Now, Macy’s is closing 100 of its namesake stores sometime in early 2017. This roughly accounts for 15% of its total remaining stores. If you recall, there once was a retailer called Circuit City that employed the same strategy, figuring it was better to just close stores rather than change. We all know how that turned out.

While Macy’s has brand equity and heritage that Circuit City lacked, this is still a major problem for Macy’s, the malls its stores anchor and the retail industry in general.

Macy’s and other retailers have failed to act.

Macy’s claims that closing stores will allow it to improve overall business and help it to better perform in an omni-channel environment – specifically online. Macy’s isn’t the first one to make this claim, but online isn’t the problem. Whatever its brand means is the problem.

The blame retailers place on companies like Amazon is simply an excuse for poor management and a failure to act. Amazon has been in existence for 22 years and retailers couldn’t see what was on the horizon?

Amazon has given consumers a reason to care about Amazon. As difficult as it for retailers to grasp, it’s not all about price. Amazon has consistently tweaked its services to better meet the needs of the changing customer. Retailers, on the other hand, have historically failed in even giving consumers a reason to care about their brands, instead believing their troubles are all about bargain shopping online.
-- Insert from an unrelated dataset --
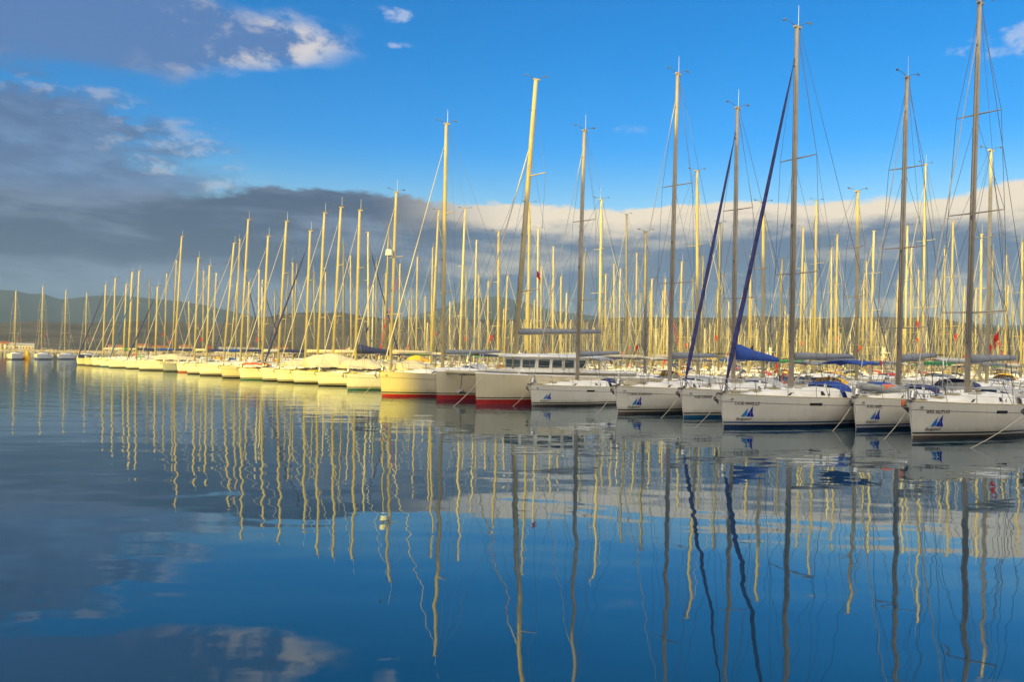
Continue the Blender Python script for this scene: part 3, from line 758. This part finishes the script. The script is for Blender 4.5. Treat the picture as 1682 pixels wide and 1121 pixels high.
# ------------------------------------------------------------------ catamaran
def catamaran():
    b1, b2 = ground(710, 657), ground(783, 665)
    c = (b1 + b2) / 2; half = abs((b1 - b2).dot(N)) / 2 + .08
    L = 13.0; t = 5.6
    mp = c + P * t; rz = atan2(P.y, P.x)
    r = empty('catamaran', (mp.x, mp.y, 0), rz)
    tag(r, 'white catamaran with red underwater paint, high boom and a wraparound saloon window band', 'catamaran')
    bowx = -t
    for sd in (-1, 1):                                   # two slim hulls
        mb = MB(); ns = 26; rings = []
        for i in range(ns + 1):
            s = (i / ns) ** 1.2; bm = lerp_tab([(0, .03), (.05, .30), (.12, .52), (.25, .78), (.45, .92), (.8, .9), (1, .75)], s)
            wl = lerp_tab([(0, .01), (.05, .18), (.12, .33), (.25, .52), (.45, .64), (.8, .6), (1, .4)], s)
            h = 1.76 - .30 * s + .1 * s * s
            lv = [-.4, 0, .30, .36, .42, .9, 1.4, h]
            ring = [(bowx + L * s + .12 * (1 - z / 2) * (1 - s) ** 6, -(wl + (bm - wl) * (max(0, z) / h) ** .6), z) for z in lv]
            rings.append(ring)
        nl = 8; mi = [1, 1, 0, 2, 0, 0, 0]
        for side in (1, -1):
            for l in range(nl - 1):
                vv = []; ff = []
                for j in range(ns + 1):
                    for q in (l, l + 1):
                        x, y, z = rings[j][q]; vv.append((x, y * side + sd * half, z))
                for j in range(ns):
                    q = (2 * j, 2 * j + 2, 2 * j + 3, 2 * j + 1); ff.append(q if side == 1 else q[::-1])
                mb.add(vv, ff, mi[l], True)
        top_ = [rings[j][-1] for j in range(ns + 1)]
        mb.loft([[(x, y + sd * half, z), (x, sd * half, z + .05), (x, -y + sd * half, z)][::-1] for x, y, z in top_], 3, False)
        e = rings[-1]; mb.add([(x, y + sd * half, z) for x, y, z in e] + [(x, -y + sd * half, z) for x, y, z in e[::-1]], [tuple(range(16))], 0)
        ob('hull', mb.mesh('hull', ['gelcoat_cream', 'red_bottom', 'black_stripe', 'deck']), r)
    mb = MB(); x0 = bowx + 3.0                            # bridge deck between them
    mb.box((x0 + 4.4, 0, 1.35), (8.6, half * 2 - .6, 1.0), 0); mb.box((x0 + 4.4, 0, 1.9), (8.6, half * 2, .12), 1)
    ob('bridge_deck', mb.mesh('bridge_deck', ['gelcoat_cream', 'deck']), r)
    mb = MB(); mb.tube((bowx + .7, -half, 1.72), (bowx + .7, half, 1.72), .11, n=8); mb.box((bowx + 1.9, 0, 1.74), (2.5, .5, .08))
    ob('crossbeam', mb.mesh('crossbeam', 'alu'), r)
    mb = MB(); n = 14                                     # trampoline net
    for i in range(n + 1):
        y = -half + .5 + (2 * half - 1.0) * i / n; mb.tube((bowx + .8, y, 1.76), (x0 + .1, y, 1.8), .012, n=4)
        x = bowx + .8 + (x0 - bowx - .7) * i / n; mb.tube((x, -half + .5, 1.77), (x, half - .5, 1.77), .012, n=4)
    ob('trampoline', mb.mesh('trampoline', 'wire'), r)
    mb = MB(); a = (bowx + .55, 0)
    mb.tube((a[0], 0, 1.7), (a[0] - .1, 0, .75), .035, n=6)
    mb.loft([[(a[0] - .3, -.28, .62), (a[0] + .15, -.28, .56), (a[0] - .05, -.25, .75)], [(a[0] - .25, 0, .5), (a[0] + .2, 0, .48), (a[0] - .1, 0, .78)], [(a[0] - .3, .28, .62), (a[0] + .15, .28, .56), (a[0] - .05, .25, .75)]], 0, True, True, False)
    mb.box((a[0], 0, 1.62), (.5, .22, .12))
    ob('anchor', mb.mesh('anchor', 'galvanised'), r)
    # saloon house: inset body, window band, roof
    def ring(x0, x1, hw, z, nose):
        return [(x0, -hw * .45, z), (x0 + nose, -hw * .86, z), (x0 + nose * 2.4, -hw, z), (x1, -hw, z), (x1, hw, z), (x0 + nose * 2.4, hw, z), (x0 + nose, hw * .86, z), (x0, hw * .45, z)]
    hx = bowx + 3.7; hw = half * .84; HL = 4.3
    mb = MB(); mb.loft([[tuple(p) for p in ring(hx, hx + HL, hw, z, .6)] for z in (1.85, 2.0)], 0, True, False, False)
    mb.loft([ring(hx + .30, hx + HL, hw - .10, z, .6) for z in (2.0, 2.72)], 0, True, False, False)
    mb.add(ring(hx, hx + HL, hw, 2.0, .6), [tuple(range(8))])
    house = ob('deckhouse', mb.mesh('deckhouse', 'gelcoat'), r)
    g0 = ring(hx + .24, hx + HL, hw - .085, 2.12, .6); g1 = ring(hx + .28, hx + HL, hw - .09, 2.58, .6)
    edges = [(7, 0), (0, 1), (1, 2), (2, 3), (5, 6), (6, 7), (4, 5)]
    for a_, b_ in edges:
        p0, p1, q0, q1 = Vector(g0[a_]), Vector(g0[b_]), Vector(g1[a_]), Vector(g1[b_])
        ln = (p1 - p0).length; nn = max(1, round(ln / .8))
        for i in range(nn):
            t0, t1 = (i + .12) / nn, (i + .88) / nn; mb = MB()
            mb.add([p0.lerp(p1, t0), p0.lerp(p1, t1), q0.lerp(q1, t1), q0.lerp(q1, t0)], [(0, 1, 2, 3)])
            ob('window', mb.mesh('window', 'saloon_glass'), house)
    mb = MB(); mb.loft([ring(hx - .10 + e, hx + HL + 1.5 - e, hw + .10 - e, z, .6) for z, e in ((2.72, 0), (2.78, -.02), (2.87, .25), (2.95, .8))], 0, True, True, True)
    mb.tube((hx + HL + 1.3, -hw, 1.85), (hx + HL + 1.3, -hw, 2.74), .05); mb.tube((hx + HL + 1.3, hw, 1.85), (hx + HL + 1.3, hw, 2.74), .05)
    ob('roof', mb.mesh('roof', 'gelcoat'), r)
    mb = MB()                                             # rails
    for sd in (-1, 1):
        pts = [(bowx + .1 + i * 1.55, sd * (half + (.15 if i == 0 else .62)), 1.98 - .04 * i) for i in range(8)]
        for p in pts: mb.tube(p, (p[0], p[1], p[2] + .65), .014, n=5)
        for k in (.65, .35): mb.path([(x, y, z + k) for x, y, z in pts], .007, 4)
        mb.path([(bowx + .1, sd * (half - .15), 2.62), (bowx - .05, sd * half, 2.66), (bowx + .1, sd * (half + .15), 2.62)], .016, 5)
    ob('lifelines', mb.mesh('lifelines', 'steel'), r)
    # rig
    base = ray_hit(mp, P, un(843, 585)[0])               # mast foot offset along the boat
    ux, uy = un(880, 147); mt = ray_hit(mp, P, ux); H = (HY - uy) / F * (mp.y + mt * P.y) + CH
    rk = (mt - base) / H
    me = mast_mesh(H, .165, .12); me.transform(Matrix(((1, 0, rk, base), (0, 1, 0, 0), (0, 0, 1, .6), (0, 0, 0, 1)))); mast = ob('mast', me, r)
    TP = lambda z: Vector((base + rk * z, 0, z))
    tips = []
    for h, ln in ((.35, 1.25), (.72, 1.1)):
        mb = MB(); b = TP(H * h)
        for sd in (-1, 1): mb.tube(b, b + Vector((.5, sd * ln, .08)), .045, .03, 6)
        ob('spreader', mb.mesh('spreader', 'alu'), mast); tips.append((b + Vector((.5, 0, .08)), ln))
    mb = MB()
    for sd in (-1, 1):
        mb.path([TP(H * .95), tips[1][0] + Vector((0, sd * 1.1, 0)), tips[0][0] + Vector((0, sd * 1.25, 0)), Vector((base + 1.6, sd * (half + .7), 1.75))], .011, 4)
        mb.path([TP(H * .8), Vector((base + 1.9, sd * (half + .75), 1.75))], .010, 4)
        mb.path([TP(H * .78), Vector((bowx + .7, sd * half, 1.9))], .010, 4)
    ob('rigging', mb.mesh('rigging', 'wire'), r)
    mb = MB(); a = Vector((bowx + .75, 0, 1.95)); b = TP(H * .84); p = lambda t: a + (b - a) * t
    mb.path([p(0), p(.05), p(.12), p(.5), p(.92), p(1)], [.02, .045, .055, .05, .035, .012], 7)
    ob('furled_sail', mb.mesh('furled_sail', 'sail_white'), r)
    mb = MB(); bz = 4.15; x1 = base + 6.6
    mb.tube((base + .2, 0, bz), (x1, 0, bz + .30), .09, .08, 8); boom = ob('boom', mb.mesh('boom', 'alu'), r)
    mb = MB(); mb.loft([[(x, -.13, z), (x, -.14, z + h * .5), (x, 0, z + h), (x, .14, z + h * .5), (x, .13, z)] for x, z, h in ((base + .25, bz - .03, .36), (base + 3, bz + .1, .32), (x1 - .1, bz + .25, .22))], 0, True, True)
    ob('sail_cover', mb.mesh('sail_cover', 'cover_grey'), boom)
    mb = MB(); y0 = -1.1
    n = 6; rings = [[(base + .9 + .3 * i / n, y0 + .08 * sin(i * 1.5), 8.1 - .55 * i / n + (0 if q else -.4)) for q in (1, 0)] for i in range(n + 1)]
    mb.loft(rings, 0, False); ob('flag', mb.mesh('flag', 'flag_red'), r)
    mb = MB(); pa = Vector((bowx + .3, -half - .3, 1.55)); e = Vector((bowx - 2.2, -half - 1.6, -.1))
    mb.path([pa + (e - pa) * (i / 8) + Vector((0, 0, -.1 * sin(pi * i / 8))) for i in range(9)], .013, 5)
    ob('mooring_line', mb.mesh('mooring_line', 'rope'), r)
    FRONT.append((880, mp, H, 'the catamaran'))
catamaran()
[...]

As I think about retailers like Macy’s, JC Penney’s and Sears (just to name a few), I struggle to understand who they believe their target audiences are. Not knowing who the brand is for is quite troubling.

But at least I know who it’s not for.

I don’t believe all is lost for brick and mortar retailers. They still have an opportunity to make their brands important to the consumer again. But I do believe they need to stop blaming their legacy of inaction and poor vision on something that has been brewing for nearly a quarter of a century. Online isn’t going away and we all knew that the moment when we first saw it.

Everyone but the retailers themselves, apparently.